Nouveau Conseil de souveraineté
Le 11, le général Burhane nomme un nouveau Conseil de souveraineté, dont sont exclus les représentants du bloc réclamant un transfert du pouvoir aux civils. Avec son second, le général Mohammed Hamdane Dagl, dit "Hemedti", chef des Forces de soutien rapide (RSF), il s'engage à "des élections libres et transparentes" à l'été 2023.
Le lendemain, Washington et Bruxelles dénoncent le nouveau Conseil de transition. Le Sénégalais Adama Dieng est nommé par l'ONU expert des droits de l'Homme pour le Soudan.
Manifestations réprimées
Le 13, au moins huit personnes, dont trois adolescents, sont tuées par les forces de sécurité dans la répression d'une mobilisation rassemblant des dizaines de milliers d'opposants au coup d'Etat.
Le 14, le chef de bureau de la chaîne qatarie Al-Jazeera à Khartoum est arrêté. Il sera relâché deux jours plus tard.
Le 17, 16 manifestants sont tués à Khartoum lors de la journée la plus sanglante depuis le putsch, portant le bilan à au moins 40 morts, dont cinq adolescents.
Le 18, internet est rétabli.
Accord pour un retour du Premier ministre
Le 21, des médiateurs annoncent un accord pour un retour du Premier ministre Abdallah Hamdok à son poste et la libération des responsables civils, au début d'une journée de manifestations qui faisait craindre une nouvelle répression.
«Patience»
Le général Burhane, qui a promis des "élections libres et transparentes", lui, l'a "remercié pour sa patience", alors que l'ancien économiste onusien n'a retrouvé que dimanche matin sa liberté de mouvement après environ un mois de résidence surveillée.
Il doit désormais former un nouveau cabinet après cet accord prévoyant également la libération des dirigeants civils arrêtés le 25 octobre. Les futurs ministres seront des "technocrates", indique le texte signé dimanche.
Depuis le putsch, ambassadeurs occidentaux, négociateurs onusiens ou africains et personnalités de la société civile soudanaise avaient multiplié les rencontres avec civils et militaires pour relancer la transition censée aboutir à des élections libres en 2023.
Les grands alliés arabes de l'armée soudanaise, l'Egypte et l'Arabie saoudite, ont salué l'accord.

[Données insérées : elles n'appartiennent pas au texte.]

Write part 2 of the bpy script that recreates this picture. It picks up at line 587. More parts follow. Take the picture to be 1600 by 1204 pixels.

Les Etats-Unis se sont dit "encouragés" par cet accord, a déclaré de son côté le secrétaire d'Etat américain Antony Blinken, tout en appelant les forces de sécurité soudanaises à "s'abstenir de recourir à une force excessive contre les manifestants pacifiques".
«Racines de la crise»
L'Union africaine, qui a suspendu le Soudan après le putsch, a salué "un pas important vers le retour à l'ordre constitutionnel", tandis que la Norvège, membre de la Troïka à la manoeuvre au Soudan, a "salué le retour de M. Hamdok" et appelé à "des mesures concrètes pour construire la confiance".

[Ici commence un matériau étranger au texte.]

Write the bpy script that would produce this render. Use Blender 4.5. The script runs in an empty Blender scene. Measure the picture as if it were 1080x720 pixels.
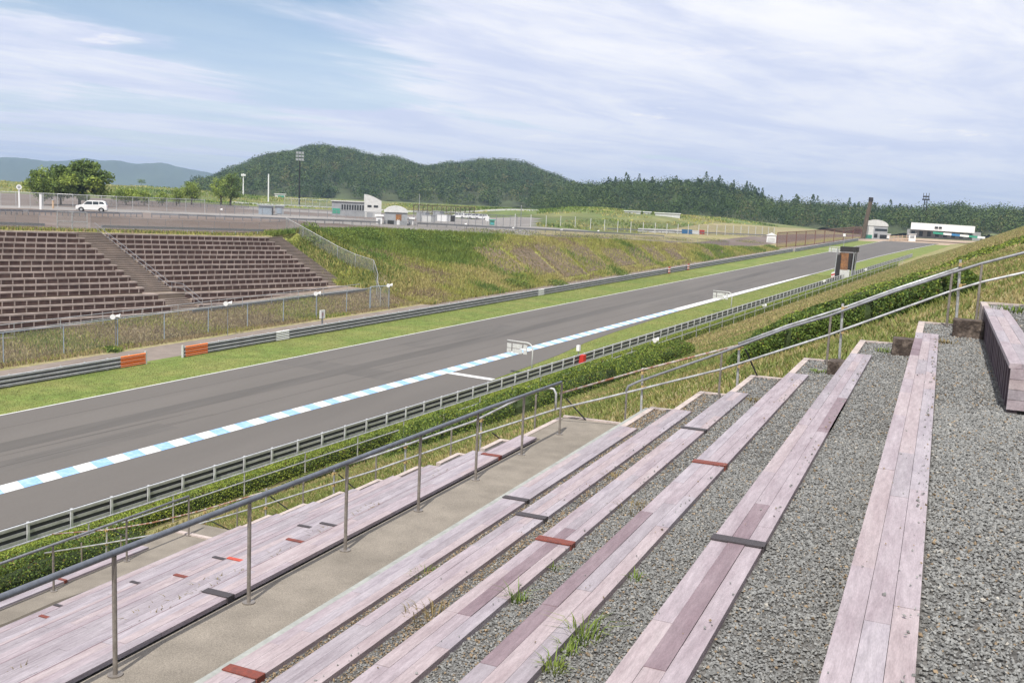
import bpy, bmesh, math, random
import numpy as np
from mathutils import Matrix, Vector
random.seed(7)
RNG = np.random.default_rng(11)
R = math.radians
# ------------------------------------------------------------------ survey
# metres; the eye is the origin, +y runs along the near seat rows, +x uphill, z up
FOC, ROLL, PITCH, TH = 1050.0, R(2.6), R(7.801), R(23.095)
def ray(px, py):
    x = px-540; y = py-360
    c, s = math.cos(-ROLL), math.sin(-ROLL)
    x, y = x*c-y*s, x*s+y*c
    cp, sp = math.cos(PITCH), math.sin(PITCH)
    fw = FOC*cp-y*sp; z = -y*cp-FOC*sp
    c, s = math.cos(TH), math.sin(TH)
    return Vector((x*c-fw*s, x*s+fw*c, z))
def on(px, py, z): v = ray(px, py); return v*(z/v.z)
def onY(px, py, Y): v = ray(px, py); return v*(Y/v.y)
def far(px, py, d):
    v = ray(px, py); return v*(d/math.hypot(v.x, v.y))
AZ = R(6.02748); GR = .02458
hx, hy = math.sin(AZ), math.cos(AZ)
def ST(x, y): return x*hx+y*hy, x*hy-y*hx
def XY(s, t): return hx*s+hy*t, hy*s-hx*t
def smooth(a, b, v):
    u = min(1, max(0, (v-a)/(b-a))); return u*u*(3-2*u)
def interp(v, pts):
    if v <= pts[0][0]: return pts[0][1]
    for (a, p), (b, q) in zip(pts, pts[1:]):
        if v <= b: return p+(q-p)*(v-a)/(b-a)
    return pts[-1][1]
def zt(s): return -15.005+GR*min(s, 350)
PN = [(-35.2, 0), (-33.5, .05), (-32, .35), (-29.5, 1.0), (0, 13.5), (22, 22.5), (60, 24)]
TTOP = [(-60, -93), (99, -93), (106, -91), (118, -89), (140, -80), (187, -75), (245, -69.5), (300, -68.5)]
ZTOP = [(-60, -2.0), (50, -4.5), (99, -5.6), (106, -4.85), (118, -4.75), (140, -5.15), (187, -6.3), (245, -8.2), (300, -7.4), (350, -6.2)]
PLAT = [(0, -3.9), (130, -3.9), (190, -4.6), (245, -5.6), (300, -6.0)]
MOUND = [(-400, .5), (0, .2), (110, .8), (187, .3), (260, -1.2), (428, -1.4), (560, -1.8), (598, -.1), (628, .1), (680, -.6), (760, -1.6), (850, -4.2), (900, -6)]
def pxof(x, y): return 540+1060*math.tan(max(-1.5, min(1.5, math.atan2(x, y)+TH)))
def plateau(x, y, s):
    d = math.hypot(x, y); z = interp(s, PLAT)
    a = math.atan2(x, y)+TH
    if a > 1.4 or a < -1.4: m = .2
    else: m = interp(pxof(x, y), MOUND)
    q = 1 if abs(a) > 1.4 else smooth(440, 560, pxof(x, y))
    k = smooth(305+(250-305)*q, 400+(335-400)*q, d)
    z += (1-q)*1.2*smooth(190, 320, d)
    if y < 0: m = 0
    return z+(m-z)*k if m > z else z
def stand_z(t, s):     # tread height of the far grandstand at t
    d = t+92.5
    if d < 11: n = math.floor(d)
    elif d < 13: n = 11
    else: n = math.floor(d-1)
    return -4.5-.5*max(0, n)-.0235*(s-50)
def G(x, y):
    s, t = ST(x, y); z0 = zt(s)
    if t > -35.2:
        f = 1-smooth(258, 300, s)
        return z0+interp(t, PN)*f
    if t > -63.5: return z0
    if t > -67.5: return z0+.1*(-63.5-t)/4
    tt = interp(s, TTOP); ztp = interp(s, ZTOP)
    base = z0+.1
    # grass bank
    u = (t+67.5)/(tt+67.5) if tt < -68 else 2
    bank = base+(ztp-base)*min(1, u)
    k = smooth(101.5, 106, s)
    if s < 106:
        a = base+min(1.1, max(0, (-70-t)/5*1.1))+.03*max(0, -75-t)
        b = -4.5-.0235*(s-50)-.5*(t+92.5)*.94-.9
        st = max(a, b) if t > -92.6 else ztp
        bank2 = st
        v = bank2*(1-k)+bank*k
    else: v = bank
    if t < tt-.3:
        p = plateau(x, y, s)
        v = ztp+(p-ztp)*smooth(0, 45, tt-t)
    return v
def hit(px, py, dz=0):
    v = ray(px, py); d = 3.0; h = math.hypot(v.x, v.y)
    while d < 900:
        p = v*(d/h)
        if p.z < G(p.x, p.y)+dz: return p
        d *= 1.004
    return v*(900/h)
# ------------------------------------------------------------------ helpers
C = bpy.context.scene.collection
def tag(o, label=None, cat=None, group=None, kind=None):
    if label: o['label'] = label
    if cat: o['category'] = cat
    if group: o['group'] = group
    if kind: o['kind'] = kind
    return o
def empty(name, loc, label, cat, group=None, rz=0):
    o = bpy.data.objects.new(name, None); o.location = loc; o.rotation_euler = (0, 0, rz); o.empty_display_size = .3
    C.objects.link(o); return tag(o, label, cat, group)
class MB:
    def __init__(self): self.v = []; self.f = []; self.m = []
    def add(self, vs, fs, m=0):
        n = len(self.v); self.v += [tuple(p) for p in vs]; self.f += [tuple(i+n for i in f) for f in fs]; self.m += [m]*len(fs)
    def frame(self, o, X, Y, Z, sx, sy, sz, m=0):  # box centred at o with half extents along axes
        o = Vector(o); vs = []
        for k in (-1, 1):
            for j in (-1, 1):
                for i in (-1, 1): vs.append(o+X*(i*sx)+Y*(j*sy)+Z*(k*sz))
        self.add(vs, [(0,2,3,1),(4,5,7,6),(0,1,5,4),(2,6,7,3),(0,4,6,2),(1,3,7,5)], m)
    def box(self, x0, y0, z0, x1, y1, z1, m=0):
        self.frame(((x0+x1)/2, (y0+y1)/2, (z0+z1)/2), Vector((1,0,0)), Vector((0,1,0)), Vector((0,0,1)), (x1-x0)/2, (y1-y0)/2, (z1-z0)/2, m)
    def bar(self, a, b, w, h, m=0, up=(0,0,1)):
        a = Vector(a); b = Vector(b); Y = b-a; L = Y.length; Y.normalize()
        X = Y.cross(Vector(up)).normalized(); Z = X.cross(Y)
        self.frame((a+b)/2, X, Y, Z, w/2, L/2, h/2, m)
    def tube(self, pts, r, n=8, m=0, cap=True, r2=None):
        pts = [Vector(p) for p in pts]; rings = []
        for i, p in enumerate(pts):
            d = (pts[min(i+1, len(pts)-1)]-pts[max(i-1, 0)]).normalized()
            u = d.cross(Vector((0,0,1)))
            if u.length < .05: u = d.cross(Vector((1,0,0)))
            u.normalize(); w = d.cross(u)
            rr = r if r2 is None else r+(r2-r)*i/(len(pts)-1)
            rings.append([p+u*(rr*math.cos(6.28318*k/n))+w*(rr*math.sin(6.28318*k/n)) for k in range(n)])
        vs = [q for rg in rings for q in rg]; fs = []
        for i in range(len(pts)-1):
            for k in range(n): fs.append((i*n+k, i*n+(k+1) % n, (i+1)*n+(k+1) % n, (i+1)*n+k))
        if cap: fs.append(tuple(range(n))[::-1]); fs.append(tuple((len(pts)-1)*n+k for k in range(n)))
        self.add(vs, fs, m)
    def prism(self, prof, o, X, Z, Y, L, m=0):  # profile (x,z) extruded along Y by L
        o = Vector(o); X = Vector(X); Y = Vector(Y); Z = Vector(Z); n = len(prof)
        a = [o+X*p[0]+Z*p[1] for p in prof]; b = [q+Y*L for q in a]
        self.add(a+b, [tuple(range(n))[::-1], tuple(range(n, 2*n))]+[(k, (k+1) % n, n+(k+1) % n, n+k) for k in range(n)], m)
    def build(self, name, mats, parent=None, origin=None, smoothed=False):
        if not isinstance(mats, (list, tuple)): mats = [mats]
        me = bpy.data.meshes.new(name)
        o = Vector((0,0,0))
        if origin is not None: o = Vector(origin)
        elif parent is not None:
            q = parent
            while q is not None: o = o+q.location; q = q.parent
        inv = Matrix.Rotation(-parent.rotation_euler.z, 3, 'Z') if parent is not None and parent.rotation_euler.z else None
        vs = [Vector(p)-o for p in self.v]
        if inv: vs = [inv@p for p in vs]
        me.from_pydata([tuple(p) for p in vs], [], self.f); me.update()
        for mt in mats: me.materials.append(mt)
        if len(mats) > 1: me.polygons.foreach_set('material_index', self.m)
        if smoothed: me.polygons.foreach_set('use_smooth', [True]*len(me.polygons))
        bm = bmesh.new(); bm.from_mesh(me); bmesh.ops.recalc_face_normals(bm, faces=bm.faces); bm.to_mesh(me); bm.free()
        ob = bpy.data.objects.new(name, me); C.objects.link(ob)
        if parent is not None: ob.parent = parent
        else: ob.location = o
        return ob
def npmesh(name, V, F, mats, mi=None, parent=None, smoothed=False):
    me = bpy.data.meshes.new(name); V = np.asarray(V, np.float32); F = np.asarray(F, np.int32); k = F.shape[1]
    me.vertices.add(len(V)); me.vertices.foreach_set('co', V.ravel())
    me.loops.add(F.size); me.loops.foreach_set('vertex_index', F.ravel())
    me.polygons.add(len(F)); me.polygons.foreach_set('loop_start', np.arange(len(F), dtype=np.int32)*k)
    try: me.polygons.foreach_set('loop_total', np.full(len(F), k, np.int32))
    except Exception: pass
    if not isinstance(mats, (list, tuple)): mats = [mats]
    for m in mats: me.materials.append(m)
    if mi is not None: me.polygons.foreach_set('material_index', np.asarray(mi, np.int32))
    me.polygons.foreach_set('use_smooth', np.full(len(F), smoothed))
    me.update(calc_edges=True); me.validate()
    o = bpy.data.objects.new(name, me); C.objects.link(o)
    if parent is not None: o.parent = parent
    return o
def copy_tree(o, parent=None):
    c = o.copy(); C.objects.link(c)
    if parent is not None: c.parent = parent
    for ch in list(o.children): copy_tree(ch, c)
    return c
# ------------------------------------------------------------------ materials
def mat(name, col, rough=.85, var=0, scale=3.0, col2=None, bump=0, bscale=40, metal=0, detail=6, spec=.3, thr=(.35,.65), stretch=None, island=0, trans=0, fine=0):
    m = bpy.data.materials.new(name); m.use_nodes = True; nt = m.node_tree; N = nt.nodes; L = nt.links
    b = N['Principled BSDF']; b.inputs['Roughness'].default_value = rough; b.inputs['Metallic'].default_value = metal
    b.inputs['Specular IOR Level'].default_value = spec
    b.inputs['Base Color'].default_value = (*col, 1)
    geo = N.new('ShaderNodeNewGeometry'); pos = geo.outputs['Position']
    if stretch:
        mp = N.new('ShaderNodeMapping'); mp.inputs['Scale'].default_value = stretch[:3]
        mp.inputs['Rotation'].default_value = (0, 0, stretch[3] if len(stretch) > 3 else 0)
        L.new(pos, mp.inputs['Vector']); pos = mp.outputs['Vector']
    last = None
    if col2 is not None:
        n = N.new('ShaderNodeTexNoise'); n.inputs['Scale'].default_value = scale; n.inputs['Detail'].default_value = detail; n.inputs['Roughness'].default_value = .6
        L.new(pos, n.inputs['Vector'])
        r = N.new('ShaderNodeMapRange'); r.inputs[1].default_value = thr[0]; r.inputs[2].default_value = thr[1]
        L.new(n.outputs['Fac'], r.inputs[0])
        mx = N.new('ShaderNodeMix'); mx.data_type = 'RGBA'; mx.inputs[6].default_value = (*col, 1); mx.inputs[7].default_value = (*col2, 1)
        L.new(r.outputs[0], mx.inputs[0]); last = mx.outputs[2]
    def scaleby(src, out, amt, last):
        r = N.new('ShaderNodeMapRange'); r.inputs[3].default_value = 1-amt; r.inputs[4].default_value = 1+amt; L.new(out, r.inputs[0])
        if src == 'n': r.inputs[1].default_value = .3; r.inputs[2].default_value = .7
        h = N.new('ShaderNodeHueSaturation'); L.new(r.outputs[0], h.inputs['Value'])
        if last is None: h.inputs['Color'].default_value = (*col, 1)
        else: L.new(last, h.inputs['Color'])
        return h.outputs['Color']
    if var:
        n = N.new('ShaderNodeTexNoise'); n.inputs['Scale'].default_value = scale*4.3; n.inputs['Detail'].default_value = 5
        L.new(pos, n.inputs['Vector']); last = scaleby('n', n.outputs['Fac'], var, last)
    if fine:
        n = N.new('ShaderNodeTexNoise'); n.inputs['Scale'].default_value = bscale*.6; n.inputs['Detail'].default_value = 3
        L.new(pos, n.inputs['Vector']); last = scaleby('n', n.outputs['Fac'], fine, last)
    if island: last = scaleby('i', geo.outputs['Random Per Island'], island, last)
    if last is not None: L.new(last, b.inputs['Base Color'])
    if bump:
        n = N.new('ShaderNodeTexNoise'); n.inputs['Scale'].default_value = bscale; n.inputs['Detail'].default_value = 4
        L.new(geo.outputs['Position'], n.inputs['Vector'])
        bp = N.new('ShaderNodeBump'); bp.inputs['Strength'].default_value = min(1, bump); bp.inputs['Distance'].default_value = .5/bscale
        L.new(n.outputs['Fac'], bp.inputs['Height']); L.new(bp.outputs[0], b.inputs['Normal'])
    if trans:
        t = N.new('ShaderNodeBsdfTranslucent'); a = N.new('ShaderNodeMixShader'); a.inputs[0].default_value = trans
        if last is not None: L.new(last, t.inputs['Color'])
        else: t.inputs['Color'].default_value = (*col, 1)
        L.new(b.outputs[0], a.inputs[1]); L.new(t.outputs[0], a.inputs[2]); L.new(a.outputs[0], N['Material Output'].inputs['Surface'])
    return m
M = {}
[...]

Mais comme au premier jour du putsch, les Forces de la liberté et du changement (FLC), principal bloc pro-civils au Soudan dont le général Burhane a fait effacer toute mention des textes encadrant la transition, ont redit "qu'il n'y a pas de négociation ni de partenariat" avec "les putschistes".

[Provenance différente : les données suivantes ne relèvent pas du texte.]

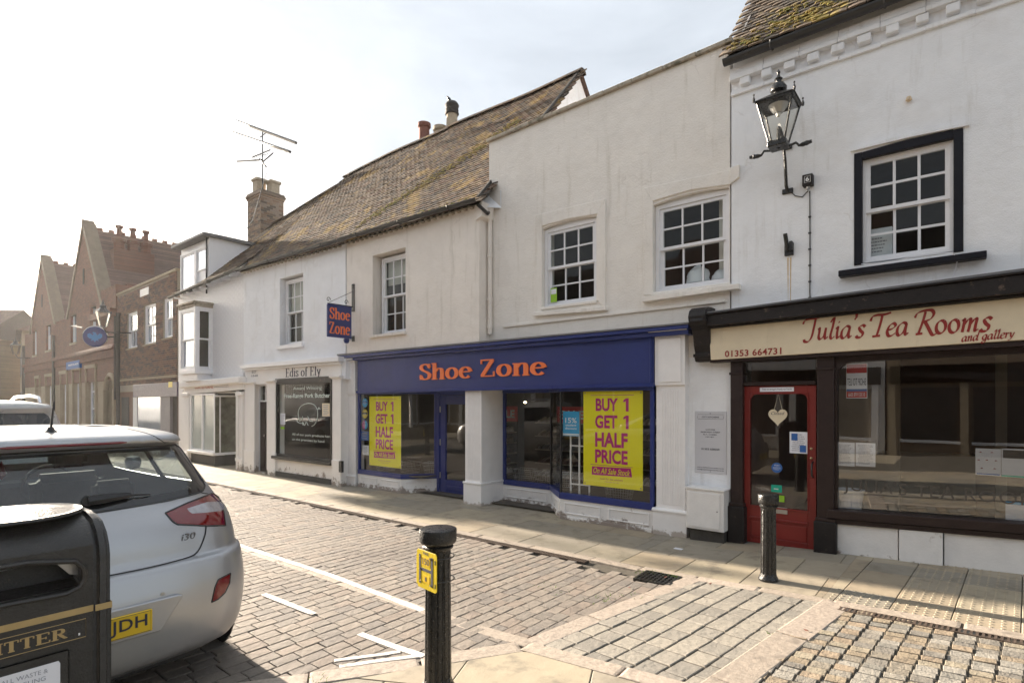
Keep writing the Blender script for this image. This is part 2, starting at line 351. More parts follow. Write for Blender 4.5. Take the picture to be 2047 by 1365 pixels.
K['lampred'] = M('red_lamp_lens', (.17, .003, .005), .10, .12, 22, 0, coat=1)
K['lampclear'] = M('clear_lamp_lens', (.36, .34, .36), .12, .25, 30, .3, 60, metal=.3, coat=1)
K['blackglass'] = M('black_glass_border', (.012, .012, .013), .12, 0, 3, 0, coat=.5)
K['plate'] = M('yellow_number_plate', (.75, .50, .02), .4, .02, 5, 0)
K['seat'] = M('dark_car_fabric', (.035, .036, .042), .9, .2, 30, .2, 80)
K['binblack'] = M('litter_bin_plastic', (.030, .028, .026), .36, .22, 9, .35, 120, col2=(.10, .075, .05), c2=(.64, .72), s2=14)
K['gold'] = M('gold_band', (.42, .30, .13), .45, .10, 12, 0)
K['plaque'] = M('grey_white_plaque', (.60, .60, .63), .5, .03, 4, 0)
K['hyellow'] = M('yellow_plate', (.66, .50, .02), .35, .12, 12, .1, 40)
K['rust'] = M('rust_stain', (.64, .50, .34), .85, .25, 12, 0)
K['lampglass'] = glass_mat('lantern_glass', (.93, .93, .90), 1.2)
K['navyblack'] = M('navy_black_paint', (.006, .006, .011), .5, spec=.25, var=.1, scale=6, bump=.1, bscale=30)
K['glass'] = glass_mat('window_glass', k=.6, base=.01)
K['dimglass'] = glass_mat('butcher_glass', (.93, .95, .93), .75, .01)
K['drainiron'] = M('rusty_drain_iron', (.085, .06, .045), .7, .3, 20, .4, 60)
K['shopglass'] = glass_mat('shop_glass', (.95, .97, .96), 1.5, .02)
K['teaglass'] = glass_mat('tea_room_glass', (.92, .93, .92), 3.4, .05)
K['carglass'] = glass_mat('car_glass', (.66, .72, .72), 1.6, .03)
K['privacy'] = glass_mat('dark_car_glass', (.16, .17, .18), 1.3, .02)
K['frosted'] = M('whitewashed_glass', (.40, .44, .41), .12, .12, 4, 0, coat=.5)
K['murky'] = M('painted_glass', (.13, .13, .10), .12, .6, 5, 0, coat=.5)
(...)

Et pour ajouter à l'imbroglio, le parti Oumma, dont est pourtant issu Fadlallah Burma, l'un des médiateurs ayant arraché l'accord à l'armée et à M. Hamdok, a affirmé "refuser tout accord politique qui ne s'attaque pas aux racines de la crise créée par le putsch militaire".
Le 11 novembre, le général Burhane s'était renommé à la tête du Conseil de souveraineté, plus haute autorité de la transition, après y avoir remplacé les membres pro-civils par des civils apolitiques.